US Market Sell-Through Drops 10% YoY in 4Q18
Longer smartphone holding periods, falling upgrade percentages, and an improving refurb/repair ecosystem are responsible for the sell-through decline. US remains an Apple bright spot as iPhone revenues increased 5%.
San Diego, Buenos Aires, London, New Delhi, Hong Kong, Beijing, Seoul
January 29, 2019
According to the latest research from Counterpoint’s Market Pulse program, the US market sold-through 10% fewer smartphones in the fourth quarter of 2018 than the same quarter in 2017. This is the first time we have seen a smartphone YoY decline in Q4.

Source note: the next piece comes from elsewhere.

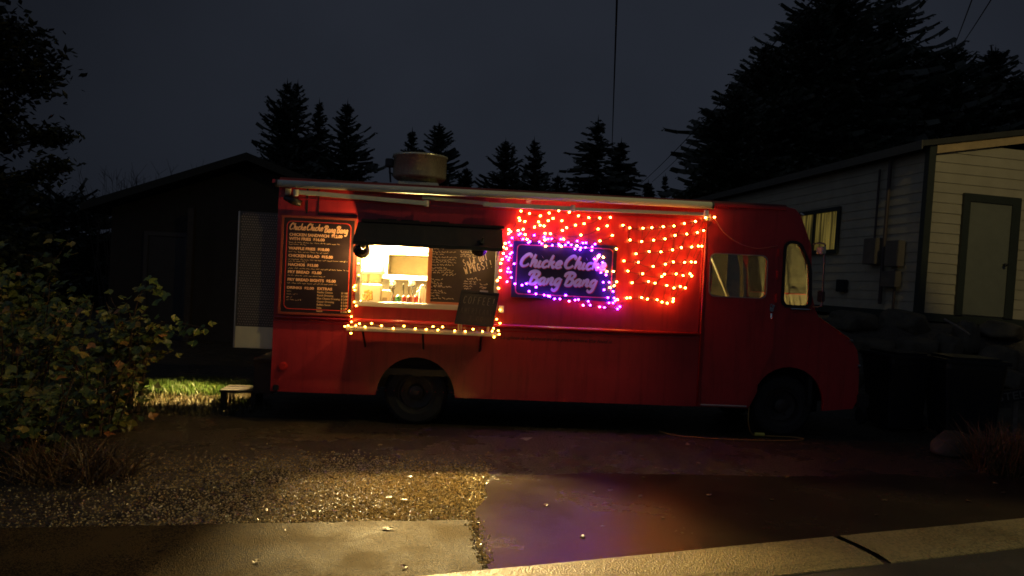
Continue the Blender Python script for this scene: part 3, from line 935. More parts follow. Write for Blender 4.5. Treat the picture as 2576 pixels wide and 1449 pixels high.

Commenting on the quarter, Research Director, Jeff Fieldhack stated, “We saw the same trends in 4Q as we saw during the whole year. Holding periods continued to creep longer. Upgrade percentages during the quarter were down and could be down as much as 3% on the year. Phone churn continues to be impressively low and was under 1% at three of the four major carriers. Lastly, carriers were more disciplined in their marketing spend and focused on EBITDA margins over winning net adds at all costs. These all contributed to lower smartphone sell-through numbers.”
Fieldhack added, “Prepaid did not consume the number of handsets in 2018 it consumed across 2017. Prepaid used to have a holding period well under one year. Today, holding periods are closer to postpaid holding periods due to the higher quality of devices. Devices with large displays and batteries, with lower-cost mid-tier processors, are the workhorses within prepaid. These devices have the longevity of higher ASP postpaid devices. In addition, the evolution of the refurbish and repair ecosystem makes it easier for consumers to either purchase a high-quality used device or repair a current device. We estimate the US absorbed almost 11.5m refurbished smartphones in 2018. These are meaningful numbers of consumers deciding not to buy new.” For more see, Refurbished Handset Report.
Research Analyst, Maurice Klaehne, added, “Samsung and Apple are under pressure in China. In the US, they continue to outspend rivals and drop-offs over 2019 will be limited. The changes in US portfolios will come in the low-price tiers. For the first time in a few years, we will see new opportunities for new OEMs and white label devices in the US. OEMs have reduced portfolios and carriers need device launches at certain price points at certain times of the year. To fulfill these needs, carriers will be looking to lesser known OEMs. This will create some pricing competition within portfolios. Over the next two years this will be important because carriers will want the cost of 5G handsets to come down quickly so they can bring 5G devices into the mid-tier and not just sell in high-price tiers.”